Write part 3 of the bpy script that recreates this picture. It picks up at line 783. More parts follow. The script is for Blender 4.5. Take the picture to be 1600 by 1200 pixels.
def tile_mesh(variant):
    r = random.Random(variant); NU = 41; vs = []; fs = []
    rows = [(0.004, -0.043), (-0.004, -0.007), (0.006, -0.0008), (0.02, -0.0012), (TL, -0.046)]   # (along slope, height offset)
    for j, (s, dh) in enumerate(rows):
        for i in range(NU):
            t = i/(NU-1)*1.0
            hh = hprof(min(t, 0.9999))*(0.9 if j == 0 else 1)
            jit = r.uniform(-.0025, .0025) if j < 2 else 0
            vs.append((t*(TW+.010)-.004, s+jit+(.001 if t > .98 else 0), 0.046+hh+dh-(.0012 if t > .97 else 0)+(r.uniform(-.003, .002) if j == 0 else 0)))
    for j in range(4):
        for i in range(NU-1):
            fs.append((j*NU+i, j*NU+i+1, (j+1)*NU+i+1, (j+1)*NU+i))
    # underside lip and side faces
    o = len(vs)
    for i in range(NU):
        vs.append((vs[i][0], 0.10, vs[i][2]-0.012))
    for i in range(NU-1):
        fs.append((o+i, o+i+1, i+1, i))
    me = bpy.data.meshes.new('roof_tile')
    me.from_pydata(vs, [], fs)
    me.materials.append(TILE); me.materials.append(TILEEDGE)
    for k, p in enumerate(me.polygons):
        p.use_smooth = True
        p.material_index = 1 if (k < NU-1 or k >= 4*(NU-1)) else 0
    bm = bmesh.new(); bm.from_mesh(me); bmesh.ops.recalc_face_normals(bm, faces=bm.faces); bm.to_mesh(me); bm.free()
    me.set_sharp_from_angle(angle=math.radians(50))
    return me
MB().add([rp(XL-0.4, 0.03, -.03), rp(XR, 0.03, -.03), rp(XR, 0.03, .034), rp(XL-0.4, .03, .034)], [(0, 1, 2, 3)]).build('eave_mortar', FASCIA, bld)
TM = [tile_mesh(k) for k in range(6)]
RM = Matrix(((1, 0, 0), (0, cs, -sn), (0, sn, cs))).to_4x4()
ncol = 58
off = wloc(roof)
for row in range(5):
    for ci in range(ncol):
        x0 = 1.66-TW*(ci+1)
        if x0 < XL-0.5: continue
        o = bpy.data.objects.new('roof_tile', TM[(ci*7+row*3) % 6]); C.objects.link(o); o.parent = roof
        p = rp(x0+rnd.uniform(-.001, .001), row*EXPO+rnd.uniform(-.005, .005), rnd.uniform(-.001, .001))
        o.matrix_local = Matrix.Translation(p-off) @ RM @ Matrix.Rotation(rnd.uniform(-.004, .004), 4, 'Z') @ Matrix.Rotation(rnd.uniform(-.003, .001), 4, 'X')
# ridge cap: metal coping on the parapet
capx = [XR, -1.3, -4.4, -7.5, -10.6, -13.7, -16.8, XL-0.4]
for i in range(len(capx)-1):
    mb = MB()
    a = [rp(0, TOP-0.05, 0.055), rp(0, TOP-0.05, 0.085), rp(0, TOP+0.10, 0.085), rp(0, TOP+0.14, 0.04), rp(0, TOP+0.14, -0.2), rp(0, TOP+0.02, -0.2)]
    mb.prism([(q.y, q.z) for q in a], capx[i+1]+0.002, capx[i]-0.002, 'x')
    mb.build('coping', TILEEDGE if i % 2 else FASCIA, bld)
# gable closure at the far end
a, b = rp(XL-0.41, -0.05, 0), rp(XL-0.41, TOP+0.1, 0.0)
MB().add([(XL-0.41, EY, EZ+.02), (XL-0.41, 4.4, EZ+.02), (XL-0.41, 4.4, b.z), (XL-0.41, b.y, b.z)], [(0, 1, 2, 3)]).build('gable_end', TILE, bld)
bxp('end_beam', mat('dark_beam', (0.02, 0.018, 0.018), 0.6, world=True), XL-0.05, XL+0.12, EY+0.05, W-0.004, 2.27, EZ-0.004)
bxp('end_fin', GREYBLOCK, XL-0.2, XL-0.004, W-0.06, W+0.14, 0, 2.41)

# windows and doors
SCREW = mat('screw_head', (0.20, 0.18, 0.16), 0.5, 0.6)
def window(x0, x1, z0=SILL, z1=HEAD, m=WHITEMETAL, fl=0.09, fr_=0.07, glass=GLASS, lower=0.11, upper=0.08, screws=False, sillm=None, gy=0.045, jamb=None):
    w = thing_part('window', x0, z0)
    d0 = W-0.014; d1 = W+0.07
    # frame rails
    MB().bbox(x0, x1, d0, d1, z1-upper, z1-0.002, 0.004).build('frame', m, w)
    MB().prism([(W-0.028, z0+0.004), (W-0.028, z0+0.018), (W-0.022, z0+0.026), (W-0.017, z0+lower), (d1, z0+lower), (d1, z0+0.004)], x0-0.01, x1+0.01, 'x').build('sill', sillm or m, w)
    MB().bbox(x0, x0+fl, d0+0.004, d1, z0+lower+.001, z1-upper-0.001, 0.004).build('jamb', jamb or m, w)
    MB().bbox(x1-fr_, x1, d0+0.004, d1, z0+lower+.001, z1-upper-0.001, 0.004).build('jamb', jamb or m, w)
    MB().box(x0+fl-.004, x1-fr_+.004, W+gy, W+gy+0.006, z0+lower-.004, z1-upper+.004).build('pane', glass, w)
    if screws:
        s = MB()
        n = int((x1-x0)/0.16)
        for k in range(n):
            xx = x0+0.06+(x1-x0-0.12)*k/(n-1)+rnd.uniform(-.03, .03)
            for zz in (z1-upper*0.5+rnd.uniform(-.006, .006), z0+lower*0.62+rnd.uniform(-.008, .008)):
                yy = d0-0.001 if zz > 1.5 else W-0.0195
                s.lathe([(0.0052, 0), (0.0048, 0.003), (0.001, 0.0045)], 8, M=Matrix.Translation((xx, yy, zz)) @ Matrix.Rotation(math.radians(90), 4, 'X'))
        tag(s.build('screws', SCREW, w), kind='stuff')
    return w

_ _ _

_Exercise prompt_:
From the listing above, reproduce all the lines exactly.

_Worked solution_:
Write part 3 of the bpy script that recreates this picture. It picks up at line 783. More parts follow. The script is for Blender 4.5. Take the picture to be 1600 by 1200 pixels.
def tile_mesh(variant):
    r = random.Random(variant); NU = 41; vs = []; fs = []
    rows = [(0.004, -0.043), (-0.004, -0.007), (0.006, -0.0008), (0.02, -0.0012), (TL, -0.046)]   # (along slope, height offset)
    for j, (s, dh) in enumerate(rows):
        for i in range(NU):
            t = i/(NU-1)*1.0
            hh = hprof(min(t, 0.9999))*(0.9 if j == 0 else 1)
            jit = r.uniform(-.0025, .0025) if j < 2 else 0
            vs.append((t*(TW+.010)-.004, s+jit+(.001 if t > .98 else 0), 0.046+hh+dh-(.0012 if t > .97 else 0)+(r.uniform(-.003, .002) if j == 0 else 0)))
    for j in range(4):
        for i in range(NU-1):
            fs.append((j*NU+i, j*NU+i+1, (j+1)*NU+i+1, (j+1)*NU+i))
    # underside lip and side faces
    o = len(vs)
    for i in range(NU):
        vs.append((vs[i][0], 0.10, vs[i][2]-0.012))
    for i in range(NU-1):
        fs.append((o+i, o+i+1, i+1, i))
    me = bpy.data.meshes.new('roof_tile')
    me.from_pydata(vs, [], fs)
    me.materials.append(TILE); me.materials.append(TILEEDGE)
    for k, p in enumerate(me.polygons):
        p.use_smooth = True
        p.material_index = 1 if (k < NU-1 or k >= 4*(NU-1)) else 0
    bm = bmesh.new(); bm.from_mesh(me); bmesh.ops.recalc_face_normals(bm, faces=bm.faces); bm.to_mesh(me); bm.free()
    me.set_sharp_from_angle(angle=math.radians(50))
    return me
MB().add([rp(XL-0.4, 0.03, -.03), rp(XR, 0.03, -.03), rp(XR, 0.03, .034), rp(XL-0.4, .03, .034)], [(0, 1, 2, 3)]).build('eave_mortar', FASCIA, bld)
TM = [tile_mesh(k) for k in range(6)]
RM = Matrix(((1, 0, 0), (0, cs, -sn), (0, sn, cs))).to_4x4()
ncol = 58
off = wloc(roof)
for row in range(5):
    for ci in range(ncol):
        x0 = 1.66-TW*(ci+1)
        if x0 < XL-0.5: continue
        o = bpy.data.objects.new('roof_tile', TM[(ci*7+row*3) % 6]); C.objects.link(o); o.parent = roof
        p = rp(x0+rnd.uniform(-.001, .001), row*EXPO+rnd.uniform(-.005, .005), rnd.uniform(-.001, .001))
        o.matrix_local = Matrix.Translation(p-off) @ RM @ Matrix.Rotation(rnd.uniform(-.004, .004), 4, 'Z') @ Matrix.Rotation(rnd.uniform(-.003, .001), 4, 'X')
# ridge cap: metal coping on the parapet
capx = [XR, -1.3, -4.4, -7.5, -10.6, -13.7, -16.8, XL-0.4]
for i in range(len(capx)-1):
    mb = MB()
    a = [rp(0, TOP-0.05, 0.055), rp(0, TOP-0.05, 0.085), rp(0, TOP+0.10, 0.085), rp(0, TOP+0.14, 0.04), rp(0, TOP+0.14, -0.2), rp(0, TOP+0.02, -0.2)]
    mb.prism([(q.y, q.z) for q in a], capx[i+1]+0.002, capx[i]-0.002, 'x')
    mb.build('coping', TILEEDGE if i % 2 else FASCIA, bld)
# gable closure at the far end
a, b = rp(XL-0.41, -0.05, 0), rp(XL-0.41, TOP+0.1, 0.0)
MB().add([(XL-0.41, EY, EZ+.02), (XL-0.41, 4.4, EZ+.02), (XL-0.41, 4.4, b.z), (XL-0.41, b.y, b.z)], [(0, 1, 2, 3)]).build('gable_end', TILE, bld)
bxp('end_beam', mat('dark_beam', (0.02, 0.018, 0.018), 0.6, world=True), XL-0.05, XL+0.12, EY+0.05, W-0.004, 2.27, EZ-0.004)
bxp('end_fin', GREYBLOCK, XL-0.2, XL-0.004, W-0.06, W+0.14, 0, 2.41)

# windows and doors
SCREW = mat('screw_head', (0.20, 0.18, 0.16), 0.5, 0.6)
def window(x0, x1, z0=SILL, z1=HEAD, m=WHITEMETAL, fl=0.09, fr_=0.07, glass=GLASS, lower=0.11, upper=0.08, screws=False, sillm=None, gy=0.045, jamb=None):
    w = thing_part('window', x0, z0)
    d0 = W-0.014; d1 = W+0.07
    # frame rails
    MB().bbox(x0, x1, d0, d1, z1-upper, z1-0.002, 0.004).build('frame', m, w)
    MB().prism([(W-0.028, z0+0.004), (W-0.028, z0+0.018), (W-0.022, z0+0.026), (W-0.017, z0+lower), (d1, z0+lower), (d1, z0+0.004)], x0-0.01, x1+0.01, 'x').build('sill', sillm or m, w)
    MB().bbox(x0, x0+fl, d0+0.004, d1, z0+lower+.001, z1-upper-0.001, 0.004).build('jamb', jamb or m, w)
    MB().bbox(x1-fr_, x1, d0+0.004, d1, z0+lower+.001, z1-upper-0.001, 0.004).build('jamb', jamb or m, w)
    MB().box(x0+fl-.004, x1-fr_+.004, W+gy, W+gy+0.006, z0+lower-.004, z1-upper+.004).build('pane', glass, w)
    if screws:
        s = MB()
        n = int((x1-x0)/0.16)
        for k in range(n):
            xx = x0+0.06+(x1-x0-0.12)*k/(n-1)+rnd.uniform(-.03, .03)
            for zz in (z1-upper*0.5+rnd.uniform(-.006, .006), z0+lower*0.62+rnd.uniform(-.008, .008)):
                yy = d0-0.001 if zz > 1.5 else W-0.0195
                s.lathe([(0.0052, 0), (0.0048, 0.003), (0.001, 0.0045)], 8, M=Matrix.Translation((xx, yy, zz)) @ Matrix.Rotation(math.radians(90), 4, 'X'))
        tag(s.build('screws', SCREW, w), kind='stuff')
    return w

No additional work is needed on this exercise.